To be done: The copy must start at the line that contains "Write the bpy" and finish at the line that contains "COL = scene.collection", reproducing each line exactly. Any picture in that span is omitted.

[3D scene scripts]
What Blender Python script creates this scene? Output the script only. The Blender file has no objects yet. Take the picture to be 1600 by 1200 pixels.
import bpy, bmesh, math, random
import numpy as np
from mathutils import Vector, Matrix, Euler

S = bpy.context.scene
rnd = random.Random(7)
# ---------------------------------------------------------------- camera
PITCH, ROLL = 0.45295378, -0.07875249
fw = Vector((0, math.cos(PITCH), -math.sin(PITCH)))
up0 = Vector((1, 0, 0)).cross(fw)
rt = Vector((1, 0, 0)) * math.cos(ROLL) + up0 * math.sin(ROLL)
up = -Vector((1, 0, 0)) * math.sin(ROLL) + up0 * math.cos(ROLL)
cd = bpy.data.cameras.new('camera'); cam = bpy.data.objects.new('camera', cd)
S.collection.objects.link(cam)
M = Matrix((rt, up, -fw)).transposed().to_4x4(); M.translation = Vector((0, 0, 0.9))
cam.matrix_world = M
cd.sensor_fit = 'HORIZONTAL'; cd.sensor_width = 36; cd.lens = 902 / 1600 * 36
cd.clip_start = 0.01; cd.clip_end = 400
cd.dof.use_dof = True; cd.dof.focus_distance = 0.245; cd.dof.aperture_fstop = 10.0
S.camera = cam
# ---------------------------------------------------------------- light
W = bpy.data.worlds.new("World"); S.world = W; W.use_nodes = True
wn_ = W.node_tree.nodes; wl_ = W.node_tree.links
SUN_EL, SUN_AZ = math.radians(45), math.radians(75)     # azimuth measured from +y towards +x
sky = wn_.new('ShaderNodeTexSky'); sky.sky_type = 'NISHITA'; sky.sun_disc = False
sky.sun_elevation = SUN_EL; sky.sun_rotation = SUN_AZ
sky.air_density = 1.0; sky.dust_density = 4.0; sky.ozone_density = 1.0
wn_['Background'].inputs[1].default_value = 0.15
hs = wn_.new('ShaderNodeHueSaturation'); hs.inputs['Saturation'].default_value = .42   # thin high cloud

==

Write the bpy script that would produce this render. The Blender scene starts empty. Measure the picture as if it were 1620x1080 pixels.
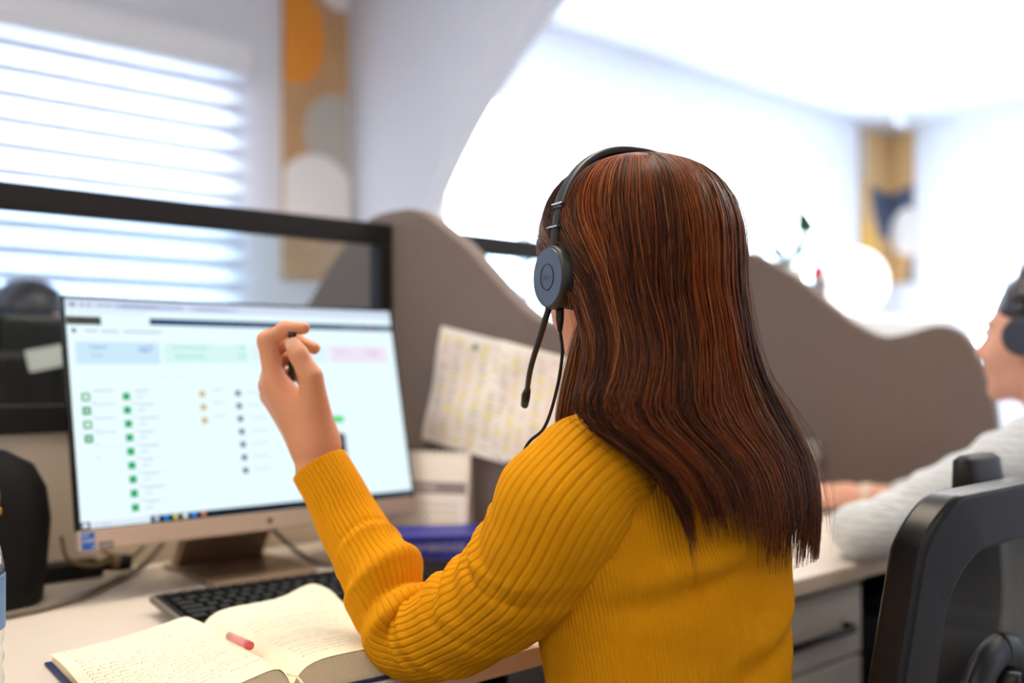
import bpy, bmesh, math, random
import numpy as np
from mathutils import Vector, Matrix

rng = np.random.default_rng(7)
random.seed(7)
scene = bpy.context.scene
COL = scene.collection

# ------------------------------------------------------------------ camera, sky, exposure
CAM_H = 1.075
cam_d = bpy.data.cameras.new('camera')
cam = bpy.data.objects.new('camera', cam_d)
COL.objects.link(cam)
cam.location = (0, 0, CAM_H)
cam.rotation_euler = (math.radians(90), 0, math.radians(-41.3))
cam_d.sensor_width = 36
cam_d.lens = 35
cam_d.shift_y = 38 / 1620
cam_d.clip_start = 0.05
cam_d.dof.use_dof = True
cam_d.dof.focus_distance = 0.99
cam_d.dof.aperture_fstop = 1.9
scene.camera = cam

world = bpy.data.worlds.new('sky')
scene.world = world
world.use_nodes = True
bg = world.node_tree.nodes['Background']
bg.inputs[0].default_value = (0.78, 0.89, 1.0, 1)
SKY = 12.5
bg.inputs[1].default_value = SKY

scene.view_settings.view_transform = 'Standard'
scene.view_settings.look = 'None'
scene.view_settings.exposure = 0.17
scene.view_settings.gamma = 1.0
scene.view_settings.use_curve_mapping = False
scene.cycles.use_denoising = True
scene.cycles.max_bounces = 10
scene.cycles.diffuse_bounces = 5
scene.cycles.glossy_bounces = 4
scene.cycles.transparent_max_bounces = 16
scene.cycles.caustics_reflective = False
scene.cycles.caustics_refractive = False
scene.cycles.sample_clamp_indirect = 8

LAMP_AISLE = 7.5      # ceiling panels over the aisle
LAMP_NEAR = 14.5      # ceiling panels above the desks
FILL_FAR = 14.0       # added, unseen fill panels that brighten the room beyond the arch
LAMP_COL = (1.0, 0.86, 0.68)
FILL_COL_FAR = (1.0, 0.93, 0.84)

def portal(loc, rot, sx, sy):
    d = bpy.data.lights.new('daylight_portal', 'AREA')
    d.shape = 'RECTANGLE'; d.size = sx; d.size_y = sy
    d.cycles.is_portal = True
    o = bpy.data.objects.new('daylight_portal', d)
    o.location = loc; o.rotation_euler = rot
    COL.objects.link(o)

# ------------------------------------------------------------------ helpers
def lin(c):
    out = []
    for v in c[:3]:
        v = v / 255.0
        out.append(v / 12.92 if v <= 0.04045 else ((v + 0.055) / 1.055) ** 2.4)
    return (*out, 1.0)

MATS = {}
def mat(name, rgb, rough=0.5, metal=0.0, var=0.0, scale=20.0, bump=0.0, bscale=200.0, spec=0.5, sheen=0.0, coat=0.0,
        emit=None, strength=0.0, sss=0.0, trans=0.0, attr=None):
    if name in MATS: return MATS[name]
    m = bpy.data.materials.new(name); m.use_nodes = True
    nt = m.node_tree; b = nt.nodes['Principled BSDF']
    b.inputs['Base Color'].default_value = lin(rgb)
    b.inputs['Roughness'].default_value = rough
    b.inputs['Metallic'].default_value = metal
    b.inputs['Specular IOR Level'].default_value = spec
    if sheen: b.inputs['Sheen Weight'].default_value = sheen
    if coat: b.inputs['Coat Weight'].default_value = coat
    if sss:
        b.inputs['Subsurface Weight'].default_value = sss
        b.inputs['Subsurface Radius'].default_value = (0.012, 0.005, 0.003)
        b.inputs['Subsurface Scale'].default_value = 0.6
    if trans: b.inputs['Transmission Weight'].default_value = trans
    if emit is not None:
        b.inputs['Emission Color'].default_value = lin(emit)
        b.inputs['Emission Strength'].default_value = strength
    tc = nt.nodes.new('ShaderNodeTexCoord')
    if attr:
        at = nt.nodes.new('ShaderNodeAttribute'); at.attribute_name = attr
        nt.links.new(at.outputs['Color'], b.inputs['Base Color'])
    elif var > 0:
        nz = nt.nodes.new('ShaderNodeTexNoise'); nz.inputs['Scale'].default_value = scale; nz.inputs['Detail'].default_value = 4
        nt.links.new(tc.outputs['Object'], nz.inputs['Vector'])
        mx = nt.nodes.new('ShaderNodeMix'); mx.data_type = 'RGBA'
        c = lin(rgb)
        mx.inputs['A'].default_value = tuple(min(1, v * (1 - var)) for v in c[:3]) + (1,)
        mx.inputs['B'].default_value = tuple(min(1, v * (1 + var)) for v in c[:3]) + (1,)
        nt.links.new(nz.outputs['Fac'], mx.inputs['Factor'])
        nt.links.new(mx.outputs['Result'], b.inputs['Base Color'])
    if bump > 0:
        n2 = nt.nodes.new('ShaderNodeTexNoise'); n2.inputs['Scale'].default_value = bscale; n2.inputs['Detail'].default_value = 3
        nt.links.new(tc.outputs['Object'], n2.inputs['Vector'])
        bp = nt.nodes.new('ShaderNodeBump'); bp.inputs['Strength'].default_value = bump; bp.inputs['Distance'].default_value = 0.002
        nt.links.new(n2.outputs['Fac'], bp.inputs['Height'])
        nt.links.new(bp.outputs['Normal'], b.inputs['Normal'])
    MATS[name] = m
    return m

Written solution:
Write the bpy script that would produce this render. The Blender scene starts empty. Measure the picture as if it were 1620x1080 pixels.
import bpy, bmesh, math, random
import numpy as np
from mathutils import Vector, Matrix

rng = np.random.default_rng(7)
random.seed(7)
scene = bpy.context.scene
COL = scene.collection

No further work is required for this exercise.